Let $X$ and $Y$ be compact metric spaces with Borel $\sigma$-algebras $\mathcal{B}$ and $\mathcal{C}$. Let $S: X \to X$ and $T: Y \to Y$ be homeomorphisms. Let $\pi: X \to Y$ be a bounded-to-one continuous factor map, i.e. $\pi$ is surjective, $\pi \circ S = T \circ \pi$, and for some $1 \leq M < \infty$ and all $y \in Y$, $\mathrm{card} \,\pi^{-1}(\{ y \}) \leq M$. Let $\mu$ be an $S$-invariant Borel probability measure on $(X, \mathcal{B})$, and equip $(Y, \mathcal{C})$ with the $T$-invariant measure $\nu = \pi_* \mu$.
Is it the case that $h_{\nu}(T) = h_{\mu}(S)$? If so, how much can my hypotheses be weakened?
I have tried to apply the Abramov-Rokhlin formula, which states that $$ h_{\mu}(S) = h_{\nu}(T) + h_{\mu}(S \, | \, T) $$ where $h_{\mu}(S \, | \, T) = h_{\mu}( S \, | \, \pi^{-1} \mathcal{C} )$ is the relative entropy. I think I should be able to use the bounded-to-one hypothesis to show that this relative entropy is $0$, but I don't know how to do this.
The answer is yes, by an Abramov-Rohlin type formula of Ledrappier and Walters ("A relativised variational principle for continuous transformations", p.569, Thm.2.1; they prove the statement for pressure).

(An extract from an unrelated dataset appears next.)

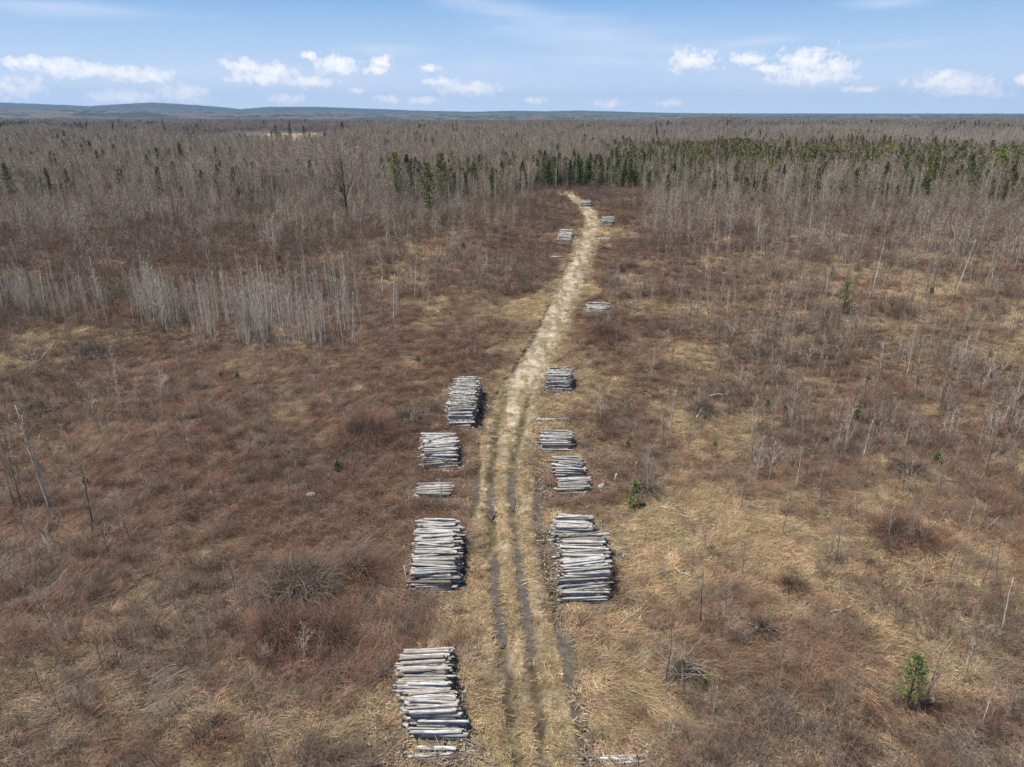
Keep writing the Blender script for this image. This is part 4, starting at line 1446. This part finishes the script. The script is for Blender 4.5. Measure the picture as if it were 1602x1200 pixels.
SEED = [(528, 738, 1.05, 'round bright green seedling alone in rusty grass left of the piles'),
        (982, 701, .8, 'little green seedling right of the square log pile'), (653, 567, .9, 'green seedling in brush left of the tall curved pile'),
        (372, 596, 1.0, 'right one of two close green seedlings in front of the birch stand'), (346, 592, .8, 'left one of two close green seedlings in front of the birch stand'),
        (725, 392, 1.7, 'small green fir in open brush left of the upper track'), (1200, 641, 1.1, 'green seedling below dark brush right of centre'),
        (1337, 657, 1.6, 'narrow green seedling at the top of the thicket at right'), (1103, 1076, .8, 'low green seedling in grey brush at lower right'),
        (1214, 500, 1.1, 'dark olive seedling among pale stems right of centre'), (1464, 728, 1.2, 'rounded green seedling inside the thicket at right'),
        (136, 762, .9, 'green sprig beside the crooked dark-stemmed tree'), (1456, 462, 1.3, 'bright green seedling high on the right slope'),
        (1548, 560, 1.0, 'small green seedling far out at right'), (1596, 640, 1.5, 'dark green seedling at the right edge'),
        (1118, 700, .7, 'faint green seedling in straw right of the lone birch'), (437, 412, 1.6, 'dark green seedling on the upper edge of the birch stand'),
        (1228, 645, .8, 'second smaller seedling just right of the one below dark brush')]
for (u, v, h, lab) in SEED:
    place_tree('seedling_conifer', P_SDL[int(u) % 2], u, v, h, 1.0, lab, 'seedling')
SPRUCE_REG = [((838, 286, 1010, 296), 46, (7, 12), 'dark spruce in the wood edge behind the end of the track', 'spruces behind the end of the track'),
              ((700, 280, 842, 305), 26, (8, 12.5), 'dark spruce in the cluster just left of the end of the track', 'spruces left of the end of the track'),
              ((580, 285, 700, 305), 9, (7, 11), 'dark spruce close behind the yellow-green pines', 'spruces behind the yellow-green pines'),
              ((1010, 298, 1602, 322), 44, (5, 9), 'dark spruce along the wood edge on the right', 'spruces along the right wood edge'),
              ((30, 250, 560, 320), 20, (5, 10), 'dark spruce standing among the bare woods on the left', 'spruces among the bare woods on the left')]
nsp = 0
for (bx, n, hr, lab, grp) in SPRUCE_REG:
    for _ in range(n):
        u = g.uniform(bx[0], bx[2]); v = g.uniform(bx[1], bx[3])
        place_tree('spruce', P_SPR[g.integers(0, 4)], u, v, g.uniform(*hr), 9, lab, 'tree', grp); nsp += 1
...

Theorem (Ledrappier-Walters): Let $X,Y$ be compact metric, $S:X\to X$, $T:Y\to Y$ be continuous, $\pi:X\to Y$ be a continuous surjection such that $\pi\circ S=T\circ \pi$ (so that $T$ is a topological factor of $S$). Then for any $\nu\in\operatorname{Prob}(Y,T)$:
\begin{align*} \operatorname{ent}_{\nu}(T) &\leq \inf_{\substack{\mu\in\operatorname{Prob(X,S)}\\\pi_\ast(\mu)=\nu}} \operatorname{ent}_{\mu}(S) \\ &\leq \sup_{\substack{\mu\in\operatorname{Prob(X,S)}\\\pi_\ast(\mu)=\nu}} \operatorname{ent}_{\mu}(S) = \operatorname{ent}_{\nu}(T) + \int_Y \operatorname{topent}(S;\pi^{-1}(y))\, d\nu(y). \end{align*}
Here $\operatorname{topent}(S;\pi^{-1}(y))$ is defined using $(S,n,\epsilon)$-separated subsets of $\pi^{-1}(y)$ (or sets that $(S,n,\epsilon)$-span $\pi^{-1}(y)$), and $y\mapsto \operatorname{topent}(S;\pi^{-1}(y))$ is measurable. When a fiber $\pi^{-1}(y)$ is finite it's straighforward that $\operatorname{topent}(S;\pi^{-1}(y))=0$; when each fiber is finite (not necessarily uniformly so) the integral on the RHS vanishes.
Let me also mention that this theorem builds on an analogous theorem on topological entropy of Bowen:
Theorem (Bowen): With $X,Y,S,T,\pi$ as in the previous theorem,
\begin{align*} \operatorname{topent}(T) &\leq \operatorname{topent}(S) \\ &\leq \operatorname{topent}(T) + \sup_{y\in Y} \operatorname{topent}(S;\pi^{-1}(y)). \end{align*}
Bowen's proof of this is combinatorial, and the theorem gives the topological version of what you are asking. Of course via the variational principle the Ledrappier-Walters formula also gives it. Robinson's Dynamical Systems: Stability, Symbolic Dynamics, and Chaos has a proof of the uniformly finite fibers case for the topological entropy (p.340,Thm.1.8 of the first edition). I haven't read it but one might be able to adapt it to bypass Ledrappier-Walters.